**Do this**: Leave out the pictures, then output the lines of the records below from the first through the one containing "the straw fire')".

**Stored items from a collection**:

• • •

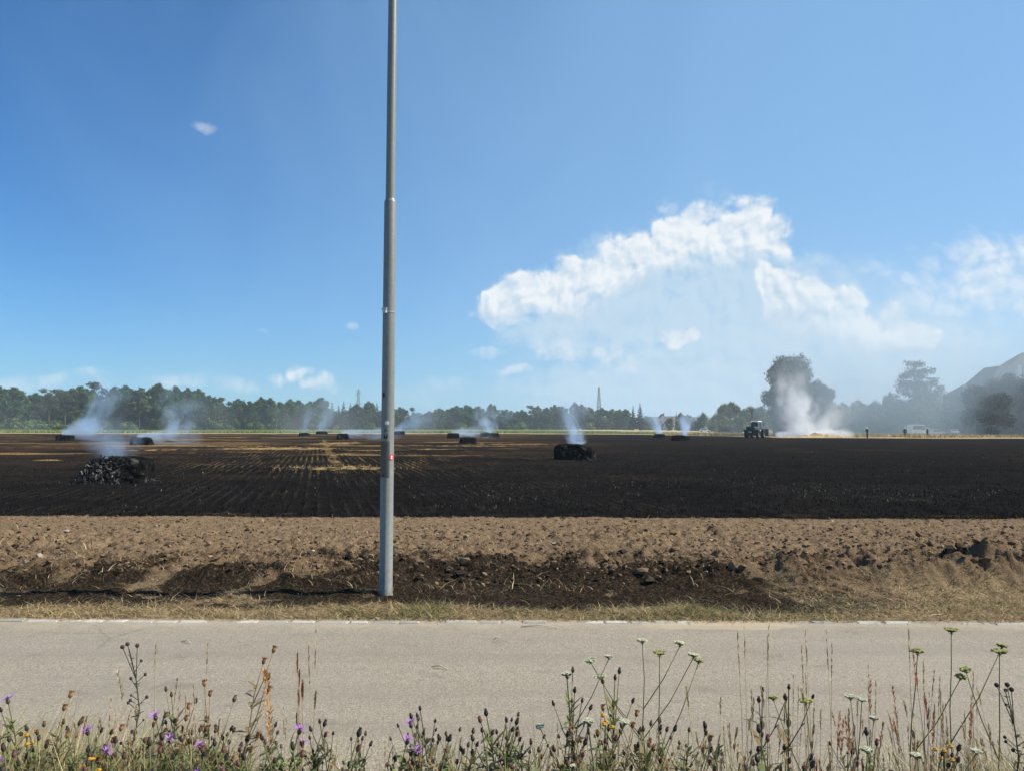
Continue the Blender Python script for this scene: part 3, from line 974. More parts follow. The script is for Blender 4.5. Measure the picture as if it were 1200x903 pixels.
# tall dry meadow grass on the smoky side
n = 42000
X = RNG.uniform(36, 240, n)
Y = yfar(X) + 4 + 62 * RNG.beta(.8, 1.7, n)
c = pick(n, [(.44, .35, .19), (.36, .28, .15), (.50, .42, .26), (.27, .24, .11)], .2)
blades('meadow_grass', np.stack([X, Y, np.zeros(n)], 1), RNG.uniform(.25, .75, n) * (.7 + .7 * fbm(X * .08, Y * .08, 2, 5)), RNG.uniform(.12, .3, n), RNG.uniform(.2, .8, n), c, M_BLADE, 2, label='pale dry meadow grass behind the straw fire')


# ------------------------------------------------------------------ trees
def crown_mesh(clumps, per, leaf, seed, cols, flat=.0, name='crown'):
    """clumps: (x,y,z,rx,rz); leaf-sized faces spread through them, thicker towards the outside"""
    r = np.random.default_rng(seed)
    Vs = []; Cs = []
    vol = np.array([c[3] ** 1.6 for c in clumps]); vol = vol / vol.mean()
    for (x, y, z, rx, rz), k in zip(clumps, vol):
        n = max(8, int(per * k))
        d = r.normal(size=(n, 3)); d /= np.linalg.norm(d, axis=1)[:, None]
        q = r.random(n) ** .42 * r.uniform(.8, 1.18, n)
        lump = .78 + .5 * vn(d[:, 0] * 2.2 + x, d[:, 1] * 2.2 + d[:, 2] * 1.7 + z, seed)
        P = d * (q * lump)[:, None] * np.array([rx, rx, rz]) + np.array([x, y, z])
        nn = d * .8 + r.normal(size=(n, 3)) * .75; nn[:, 2] += .25 + flat; nn /= np.linalg.norm(nn, axis=1)[:, None]
        u = np.cross(nn, r.normal(size=(n, 3))); u /= np.linalg.norm(u, axis=1)[:, None]
        v = np.cross(nn, u)
        s = leaf * r.uniform(.5, 1.25, n)[:, None]
        e = r.uniform(.45, .8, n)[:, None]
        Vs.append(np.stack([P - u * s, P - v * s * e * .6 + u * s * .1, P + u * s, P + v * s * e], 1).reshape(-1, 3))
        base = np.array(cols)[r.integers(0, len(cols))] * r.uniform(.72, 1.45)
        c = base[None] * r.uniform(.75, 1.25, (n, 1))
        Cs.append(np.repeat(c, 4, 0))
    V = np.concatenate(Vs); C = np.concatenate(Cs)
    return V, np.arange(len(V)).reshape(-1, 4), C


M_BARK = plain('bark', (.085, .07, .055), .95, .1, .4, 3)


def trunk_mb(h, r, limbs, seed):
    rr = random.Random(seed); mb = MB()
    top = Vector((rr.uniform(-.4, .4), rr.uniform(-.4, .4), h))
    pts = [Vector((0, 0, -.2)), Vector((rr.uniform(-.15, .15), rr.uniform(-.15, .15), h * .35)), top * .72 + Vector((rr.uniform(-.3, .3), 0, 0)), top]
    mb.tube(pts, [r * 1.35, r * .95, r * .6, r * .15], 8)
    for x, y, z in limbs:
        e = Vector((x, y, z)); s = pts[1].lerp(pts[2], rr.uniform(.0, .9))
        m_ = s.lerp(e, .5) + Vector((0, 0, rr.uniform(-.2, .5)))
        mb.tube([s, m_, e], [r * .38, r * .24, r * .06], 5)
    return mb


GREEN = [(.034, .074, .016), (.044, .092, .020), (.026, .058, .014), (.058, .102, .024)]


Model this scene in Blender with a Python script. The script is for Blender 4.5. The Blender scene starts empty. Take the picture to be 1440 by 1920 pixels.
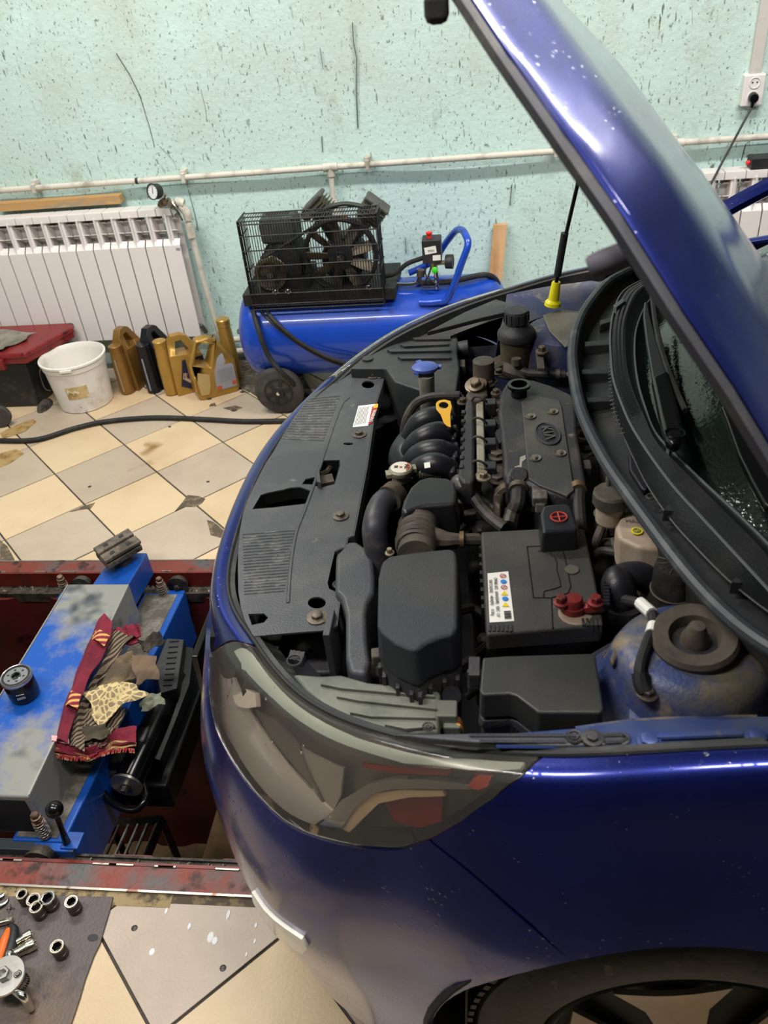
import bpy, bmesh, math, random
import numpy as np
from mathutils import Vector, Matrix, geometry
from mathutils.bvhtree import BVHTree
random.seed(7)
S = bpy.context.scene
COL = S.collection
R = math.radians
# ---------------------------------------------------------------- camera
FPX = 1542.7
CAMH = 1.68
_r, _p, _y = R(6.29), R(35.84), R(9.26)
_f = Vector((-math.sin(_y)*math.cos(_p), math.cos(_y)*math.cos(_p), -math.sin(_p)))
_r0 = Vector((math.cos(_y), math.sin(_y), 0)); _u0 = _r0.cross(_f)
CR = (_r0*math.cos(_r) - _u0*math.sin(_r)).normalized()
CU = CR.cross(_f).normalized(); CF = _f.normalized()
CP = Vector((0, 0, CAMH))
cd = bpy.data.cameras.new('camera'); cam = bpy.data.objects.new('camera', cd); COL.objects.link(cam)
cam.matrix_world = Matrix(((CR.x, CU.x, -CF.x, CP.x), (CR.y, CU.y, -CF.y, CP.y), (CR.z, CU.z, -CF.z, CP.z), (0, 0, 0, 1)))
cd.sensor_fit = 'VERTICAL'; cd.sensor_height = 24; cd.lens = 24*FPX/1920
cd.clip_start = .02
cd.dof.use_dof = True; cd.dof.focus_distance = 1.9; cd.dof.aperture_fstop = 4.6
S.camera = cam
# ---------------------------------------------------------------- world, lamps, exposure
W = bpy.data.worlds.new('world'); S.world = W; W.use_nodes = True
W.node_tree.nodes['Background'].inputs[0].default_value = (.75, .85, 1, 1)
W.node_tree.nodes['Background'].inputs[1].default_value = .35
S.view_settings.view_transform = 'Standard'; S.view_settings.look = 'None'
S.view_settings.exposure = 0.22; S.view_settings.gamma = 1
LAMPS = [(-1.6, 2.3, 2.95, 50), (.9, 2.3, 2.95, 50), (-1.3, .45, 2.95, 42), (.7, .45, 2.95, 42)]
for i, (x, y, z, e) in enumerate(LAMPS):
    ld = bpy.data.lights.new('tube_light', 'AREA'); ld.shape = 'RECTANGLE'; ld.size = 1.3; ld.size_y = .16
    ld.energy = e; ld.color = (1, .965, .92)
    lo = bpy.data.objects.new('tube_light', ld); lo.location = (x, y, z-.04); COL.objects.link(lo)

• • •

**Exercise result**:
Continue the Blender Python script for this scene: part 3, from line 974. More parts follow. The script is for Blender 4.5. Measure the picture as if it were 1200x903 pixels.
# tall dry meadow grass on the smoky side
n = 42000
X = RNG.uniform(36, 240, n)
Y = yfar(X) + 4 + 62 * RNG.beta(.8, 1.7, n)
c = pick(n, [(.44, .35, .19), (.36, .28, .15), (.50, .42, .26), (.27, .24, .11)], .2)
blades('meadow_grass', np.stack([X, Y, np.zeros(n)], 1), RNG.uniform(.25, .75, n) * (.7 + .7 * fbm(X * .08, Y * .08, 2, 5)), RNG.uniform(.12, .3, n), RNG.uniform(.2, .8, n), c, M_BLADE, 2, label='pale dry meadow grass behind the straw fire')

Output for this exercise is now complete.